E’ il disagio che si avverte da una serie di messaggi raccolti da un grande gruppo bancario che nei mesi scorsi ha raccolto una sorta di sondaggio fra i propri direttori generali di Veneto, Friuli Venezia Giulia e Trentino Alto Adige. Ai dirigenti sono stati chiesti proposte, critiche e commenti rigorosamente anonimi sui punti di forza o di debolezza della banca nonché sulle carenze nei rapporti con la clientela. Ebbene, le risposte - che sono state già trasmesse ai vertici dello stesso istituto e che Libero ha potuto consultare – dimostrano come anche i bancari stiano combattendo una rivoluzione del credito. Contro i banchieri.
Clienti
C’è chi chiede un recupero motivazionale, chi un riconoscimento economico ma anche chi invoca un ritorno al passato. Quando lavorare in banca era un orgoglio e non una vergogna. ”Serve una maggiore tempestività delle risposte da parte di qualsiasi struttura centrale”, scrive Okkio citando come esempi le delibere di fido in bonis, o i pareri sui crediti problematici ”che vengono evasi con tempi biblici”. Sui crediti problematici interviene anche Retla sottolineando che ”in molti casi le pratiche viaggiano con tempi per una prima risposta di 4-5 mesi”. Non è pensabile, rincara la dose Pierinolapeste, ”che un direttore non sia in grado di decidere a priori che tipo di soluzioni offrire al cliente ma debba attendere la conclusione di processi decisionali fin troppo dispersivi.

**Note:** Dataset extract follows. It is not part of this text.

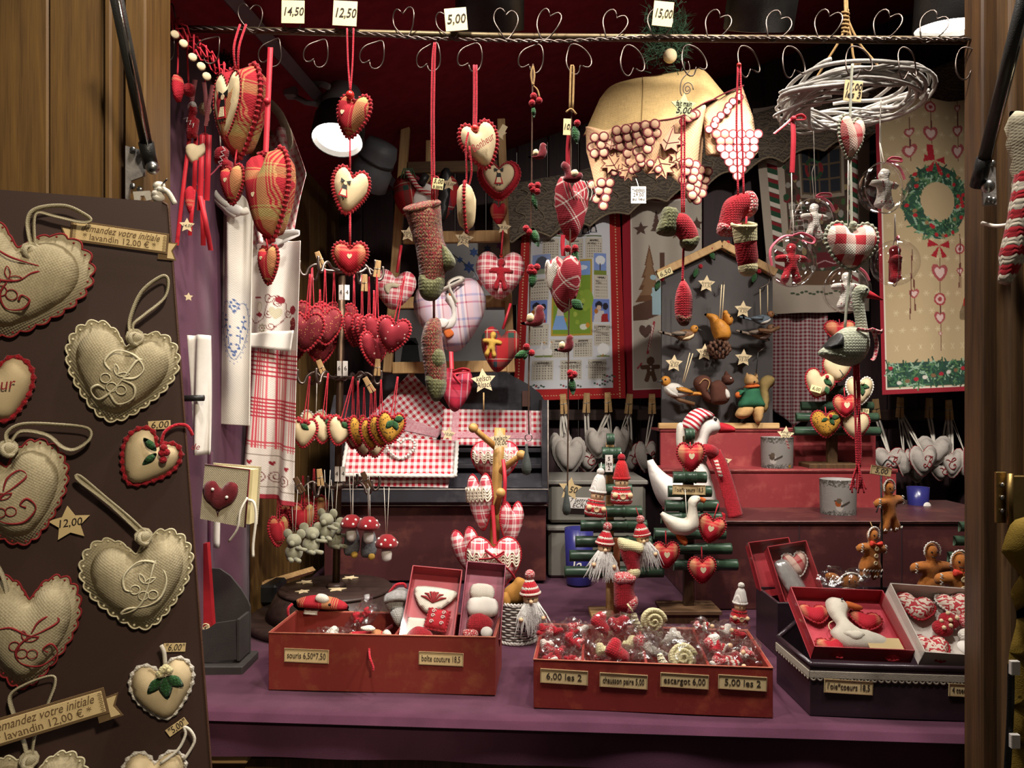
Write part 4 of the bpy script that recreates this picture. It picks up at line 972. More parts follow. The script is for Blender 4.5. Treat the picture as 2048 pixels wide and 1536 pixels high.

Gli stessi prodotti sono rigidi: ma siamo sicuri che i bisogni del cliente debbano sempre essere inquadrati su prodotti che abbiamo disegnato noi?”. Ancora più esplicito Renato08 che bene spiega il meccanismo interno della fabbrica del credito: ”Da una parte ci sono risultati da raggiungere perché l’azionista vuole la remunerazione del suo capitale e tutti, dal vertice della piramide fino alla base della stessa, devono fare bella figura. Dall’altra parte ci sono le domande che vengono inoltrate dal direttore di filiale a qualcuno che dovrebbe farsi carico di una risposta. Puntualmente questa non arriva ma al cliente noi dobbiamo delle risposte vere e convincenti altrimenti lo perdiamo”. Fra i rischi della frattura aperta fra grandi banche e imprese in filiale si cita anche quello di regalare spazi alla concorrenze. O meglio a quegli istituti rimasti fuori dalla stagione delle grandi aggregazioni, come Popolari e Bcc, che sono riuscite a mantenere un rapporto più stretto con il territorio.
Concorrenza
Di vicinato. E che, dopo essere state derise in passato dalle big per la loro scarsa modernità e dimensione limitata, ora riescono a intercettare meglio i bisogni della clientela conquistandone la fiducia.’Non è possibile fare banca – si lamenta CDD – se non si colloquia a livello superiore con amministrazioni pubbliche, associazioni di categoria e realtà sociali. C’è il rischio che questi spazi vengano occupati dalle banche locali non attrezzate ma veloci e concrete”. Gli fa eco Prinz augurandosi che i problemi vengano affrontati nel più breve tempo possibile perché ”nel territorio in cui opero, il Trentino, le Casse rurali hanno una snellezza operativa sicuramente migliore della nostra, sono molto più vicine alle problematiche delle imprese che operano nella Regione e collaborano con i Confidi che rappresentano sicuramente un importante mezzo di canalizzazione di clientela”.
Cavalli zoppi
Scrive un altro dirigente: ”Oggi siamo tutti cavalli zoppi. Zoppi verso i clienti, per i quali rappresentiamo l’unico punch-ball su cui scaricare rabbia e frustrazione. Non siamo più l’anello di congiunzione fra il ricevere il denaro in fiducia e il prestarlo a rischio. Mettiamo sempre noi la faccia e subiamo in frontiera ordini dettati da strutture di comando che si proteggono e si autocompiacciono”. Ancora più illuminante il direttore nascosto dietro al soprannome Pezz che fra i ”dettagli da sistemare” indica con amara ironia questi due:
L’edicola
’Il fatto di aspettare ancora una risposta a distanza di quasi un mese per finanziare il cambio di gestione dell’edicola del paese che funziona da 20 anni perché la politica creditizia mi permette di concedere una durata massima non in linea con quella consona per il cliente”. E la ”quasi certezza che tutto ciò che esula dalla politica creditizia non viene approvato anche se motivato e giustificato”.